On Roll Stabilization Using a Canting Keel

This article investigates the modeling and control of a canting keel mechanism for roll reduction in marine vessels, examining two distinct configurations through simulation and experimental validation. A comprehensive nonlinear mathematical model of the system describing the roll motion of a vessel equipped with the canting keel, derived from first principles and accounting for the influence of unbalanced loading and waves, is provided. In the positively buoyant configuration of the keel, known as “airkeel (AK),” the system is shown to exhibit nonminimum phase (NMP) behavior arising from locally unstable zero dynamics, which, in turn, poses significant challenges for controller design.
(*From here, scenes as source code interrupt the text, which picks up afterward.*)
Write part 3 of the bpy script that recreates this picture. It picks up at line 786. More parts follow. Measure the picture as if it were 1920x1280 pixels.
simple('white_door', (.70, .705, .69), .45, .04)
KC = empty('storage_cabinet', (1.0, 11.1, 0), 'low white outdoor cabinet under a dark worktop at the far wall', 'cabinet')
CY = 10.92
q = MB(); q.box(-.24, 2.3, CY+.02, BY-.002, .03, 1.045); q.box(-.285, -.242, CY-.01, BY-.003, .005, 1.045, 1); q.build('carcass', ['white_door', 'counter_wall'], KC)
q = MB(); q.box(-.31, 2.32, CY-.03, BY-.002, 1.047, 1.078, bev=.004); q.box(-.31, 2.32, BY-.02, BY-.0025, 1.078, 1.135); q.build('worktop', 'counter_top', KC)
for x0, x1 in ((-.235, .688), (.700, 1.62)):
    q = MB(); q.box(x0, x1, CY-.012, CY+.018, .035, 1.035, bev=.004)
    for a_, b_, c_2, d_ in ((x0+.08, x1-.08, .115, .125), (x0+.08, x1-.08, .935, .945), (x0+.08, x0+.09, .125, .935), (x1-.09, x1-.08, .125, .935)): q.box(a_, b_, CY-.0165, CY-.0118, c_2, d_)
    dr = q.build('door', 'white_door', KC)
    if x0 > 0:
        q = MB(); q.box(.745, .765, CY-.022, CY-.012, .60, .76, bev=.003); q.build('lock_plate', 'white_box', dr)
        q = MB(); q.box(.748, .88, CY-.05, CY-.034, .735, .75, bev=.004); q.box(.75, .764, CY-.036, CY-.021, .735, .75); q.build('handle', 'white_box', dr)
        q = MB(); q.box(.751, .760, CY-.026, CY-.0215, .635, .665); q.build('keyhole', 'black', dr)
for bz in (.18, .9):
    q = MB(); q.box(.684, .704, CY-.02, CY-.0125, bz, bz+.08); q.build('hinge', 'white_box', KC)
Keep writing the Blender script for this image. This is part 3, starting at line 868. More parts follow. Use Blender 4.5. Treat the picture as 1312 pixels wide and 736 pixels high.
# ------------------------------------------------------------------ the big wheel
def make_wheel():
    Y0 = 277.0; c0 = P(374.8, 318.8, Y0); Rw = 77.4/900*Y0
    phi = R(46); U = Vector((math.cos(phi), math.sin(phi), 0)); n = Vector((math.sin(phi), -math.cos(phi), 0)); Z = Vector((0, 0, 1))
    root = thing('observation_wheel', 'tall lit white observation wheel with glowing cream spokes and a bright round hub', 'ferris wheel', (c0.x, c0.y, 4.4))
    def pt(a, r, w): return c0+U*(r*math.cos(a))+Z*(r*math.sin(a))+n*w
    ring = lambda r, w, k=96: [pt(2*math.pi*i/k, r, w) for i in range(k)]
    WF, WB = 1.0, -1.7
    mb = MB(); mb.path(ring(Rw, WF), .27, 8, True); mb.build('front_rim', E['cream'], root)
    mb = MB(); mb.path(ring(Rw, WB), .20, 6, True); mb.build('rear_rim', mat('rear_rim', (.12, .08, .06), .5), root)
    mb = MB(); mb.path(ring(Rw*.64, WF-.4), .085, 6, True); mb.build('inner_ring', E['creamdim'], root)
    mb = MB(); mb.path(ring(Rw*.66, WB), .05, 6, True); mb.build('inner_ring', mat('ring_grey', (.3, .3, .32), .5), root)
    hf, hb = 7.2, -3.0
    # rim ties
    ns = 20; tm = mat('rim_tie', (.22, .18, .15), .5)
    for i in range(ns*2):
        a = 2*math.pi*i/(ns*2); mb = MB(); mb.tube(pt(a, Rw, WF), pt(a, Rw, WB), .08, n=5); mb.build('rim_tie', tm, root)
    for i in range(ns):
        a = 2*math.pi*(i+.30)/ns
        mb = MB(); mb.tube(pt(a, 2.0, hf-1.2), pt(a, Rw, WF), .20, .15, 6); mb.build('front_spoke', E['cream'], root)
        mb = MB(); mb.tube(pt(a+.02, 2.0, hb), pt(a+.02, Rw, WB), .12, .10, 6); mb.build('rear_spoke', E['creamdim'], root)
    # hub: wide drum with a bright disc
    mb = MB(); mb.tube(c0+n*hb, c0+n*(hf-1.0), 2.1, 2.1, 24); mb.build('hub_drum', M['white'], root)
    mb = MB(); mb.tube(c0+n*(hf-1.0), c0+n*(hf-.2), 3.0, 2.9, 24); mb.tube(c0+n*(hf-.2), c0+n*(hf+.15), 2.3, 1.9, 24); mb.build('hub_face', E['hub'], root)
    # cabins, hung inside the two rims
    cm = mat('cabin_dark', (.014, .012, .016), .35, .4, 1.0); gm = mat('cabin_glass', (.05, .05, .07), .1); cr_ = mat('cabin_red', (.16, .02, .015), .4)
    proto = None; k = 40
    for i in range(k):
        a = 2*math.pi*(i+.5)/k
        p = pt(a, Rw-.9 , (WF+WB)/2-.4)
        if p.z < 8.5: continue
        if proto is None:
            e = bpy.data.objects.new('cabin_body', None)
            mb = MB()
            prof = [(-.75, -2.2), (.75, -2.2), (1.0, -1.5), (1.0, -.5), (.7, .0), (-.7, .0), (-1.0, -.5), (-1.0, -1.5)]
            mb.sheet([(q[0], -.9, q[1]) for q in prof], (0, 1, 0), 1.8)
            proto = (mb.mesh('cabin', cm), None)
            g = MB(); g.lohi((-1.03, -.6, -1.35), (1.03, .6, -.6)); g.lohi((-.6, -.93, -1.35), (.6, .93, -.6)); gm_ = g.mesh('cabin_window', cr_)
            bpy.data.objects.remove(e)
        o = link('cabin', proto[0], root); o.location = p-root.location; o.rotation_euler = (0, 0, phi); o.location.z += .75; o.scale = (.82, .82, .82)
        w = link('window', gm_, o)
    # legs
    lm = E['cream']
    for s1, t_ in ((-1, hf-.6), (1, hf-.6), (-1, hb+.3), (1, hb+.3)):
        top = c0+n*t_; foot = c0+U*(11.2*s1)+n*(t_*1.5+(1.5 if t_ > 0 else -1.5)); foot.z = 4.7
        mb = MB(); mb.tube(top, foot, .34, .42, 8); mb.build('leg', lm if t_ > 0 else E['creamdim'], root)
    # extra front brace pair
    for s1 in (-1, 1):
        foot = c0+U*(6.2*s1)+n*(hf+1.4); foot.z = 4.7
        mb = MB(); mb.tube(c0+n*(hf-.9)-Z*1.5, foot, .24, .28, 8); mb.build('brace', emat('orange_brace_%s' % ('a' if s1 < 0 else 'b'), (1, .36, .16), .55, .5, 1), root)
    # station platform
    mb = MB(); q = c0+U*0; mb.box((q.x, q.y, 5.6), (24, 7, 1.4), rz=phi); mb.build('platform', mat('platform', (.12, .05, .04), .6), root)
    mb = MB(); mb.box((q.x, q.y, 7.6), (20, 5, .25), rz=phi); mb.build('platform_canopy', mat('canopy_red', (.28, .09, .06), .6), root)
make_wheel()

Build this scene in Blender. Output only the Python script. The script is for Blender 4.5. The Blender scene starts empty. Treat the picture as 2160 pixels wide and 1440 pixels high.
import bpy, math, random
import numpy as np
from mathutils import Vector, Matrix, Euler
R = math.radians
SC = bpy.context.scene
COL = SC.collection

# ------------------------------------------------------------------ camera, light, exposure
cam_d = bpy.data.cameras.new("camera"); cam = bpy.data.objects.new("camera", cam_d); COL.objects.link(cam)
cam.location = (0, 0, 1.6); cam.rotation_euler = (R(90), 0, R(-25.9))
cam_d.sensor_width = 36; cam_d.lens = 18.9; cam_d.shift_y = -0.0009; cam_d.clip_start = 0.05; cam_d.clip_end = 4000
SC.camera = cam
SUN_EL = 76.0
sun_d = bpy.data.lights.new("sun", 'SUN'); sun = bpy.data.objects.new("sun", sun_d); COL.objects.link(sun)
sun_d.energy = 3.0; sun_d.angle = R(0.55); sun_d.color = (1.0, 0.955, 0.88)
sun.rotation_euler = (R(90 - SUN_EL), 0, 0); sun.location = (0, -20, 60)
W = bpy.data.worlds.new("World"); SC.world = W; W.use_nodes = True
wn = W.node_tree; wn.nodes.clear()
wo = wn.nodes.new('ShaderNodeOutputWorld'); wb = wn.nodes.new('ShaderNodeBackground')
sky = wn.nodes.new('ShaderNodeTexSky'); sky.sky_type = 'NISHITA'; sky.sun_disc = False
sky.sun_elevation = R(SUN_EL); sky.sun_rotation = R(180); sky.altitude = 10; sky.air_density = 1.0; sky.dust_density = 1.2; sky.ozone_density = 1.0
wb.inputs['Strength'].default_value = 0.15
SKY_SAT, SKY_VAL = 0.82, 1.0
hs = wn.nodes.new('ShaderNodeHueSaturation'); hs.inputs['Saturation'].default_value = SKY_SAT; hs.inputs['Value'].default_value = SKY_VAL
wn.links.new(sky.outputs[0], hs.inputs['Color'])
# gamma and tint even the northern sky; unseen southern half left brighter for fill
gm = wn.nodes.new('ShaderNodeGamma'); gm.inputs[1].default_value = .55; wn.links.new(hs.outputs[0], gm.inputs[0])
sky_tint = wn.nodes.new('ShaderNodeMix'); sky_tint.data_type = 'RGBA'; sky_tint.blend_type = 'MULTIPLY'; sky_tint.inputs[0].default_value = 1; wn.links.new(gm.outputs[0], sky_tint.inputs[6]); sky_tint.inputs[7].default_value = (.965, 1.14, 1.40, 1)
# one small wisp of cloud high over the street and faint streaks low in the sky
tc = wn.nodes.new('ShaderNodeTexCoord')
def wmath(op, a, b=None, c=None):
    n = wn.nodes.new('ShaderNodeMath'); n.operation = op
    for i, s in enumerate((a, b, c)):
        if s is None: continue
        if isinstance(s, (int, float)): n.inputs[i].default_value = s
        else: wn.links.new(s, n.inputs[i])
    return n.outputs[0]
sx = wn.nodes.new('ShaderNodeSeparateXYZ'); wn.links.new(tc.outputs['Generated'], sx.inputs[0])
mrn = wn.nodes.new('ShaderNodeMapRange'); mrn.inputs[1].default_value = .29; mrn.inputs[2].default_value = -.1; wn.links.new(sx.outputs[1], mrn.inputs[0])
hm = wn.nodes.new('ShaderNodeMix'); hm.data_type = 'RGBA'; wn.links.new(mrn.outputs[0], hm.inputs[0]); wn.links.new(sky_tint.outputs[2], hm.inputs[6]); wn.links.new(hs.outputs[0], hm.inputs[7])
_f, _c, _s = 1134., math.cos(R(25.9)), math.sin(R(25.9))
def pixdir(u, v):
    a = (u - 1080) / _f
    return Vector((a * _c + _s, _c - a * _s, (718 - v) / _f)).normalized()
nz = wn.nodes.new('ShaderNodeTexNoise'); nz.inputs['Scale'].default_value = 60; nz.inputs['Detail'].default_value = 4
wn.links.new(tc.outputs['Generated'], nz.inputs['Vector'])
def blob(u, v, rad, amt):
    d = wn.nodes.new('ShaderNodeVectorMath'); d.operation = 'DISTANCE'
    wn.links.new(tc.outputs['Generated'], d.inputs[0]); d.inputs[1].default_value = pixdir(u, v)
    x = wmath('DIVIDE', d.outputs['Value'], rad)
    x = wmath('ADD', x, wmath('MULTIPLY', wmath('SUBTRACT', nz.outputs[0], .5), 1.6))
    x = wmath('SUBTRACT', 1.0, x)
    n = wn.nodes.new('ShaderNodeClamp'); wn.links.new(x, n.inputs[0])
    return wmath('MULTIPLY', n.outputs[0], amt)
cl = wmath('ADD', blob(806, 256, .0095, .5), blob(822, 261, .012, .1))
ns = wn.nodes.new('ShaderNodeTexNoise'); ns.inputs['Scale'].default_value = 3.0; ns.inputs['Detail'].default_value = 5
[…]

This issue is addressed by selecting proper coordinates that allow the supertwisting control (STC) algorithm to mitigate both matched and unmatched disturbances in conjunction with an extended state observer (ESO). The effectiveness of the proposed scheme is demonstrated in simulation through several case studies involving roll damping, unbalanced loading, and disturbances caused by waves generated by a stochastic model. The results are then objectively validated by experiments conducted on a small-scale model boat within an indoor test setting that emulates uneven loading conditions, as well as a field test examining the impact of sea waves on rolling behavior. The findings indicate that by appropriately selecting control parameters, the vessel’s roll response can be tailored to its operational mode, thereby optimizing system performance and enhancing disturbance rejection.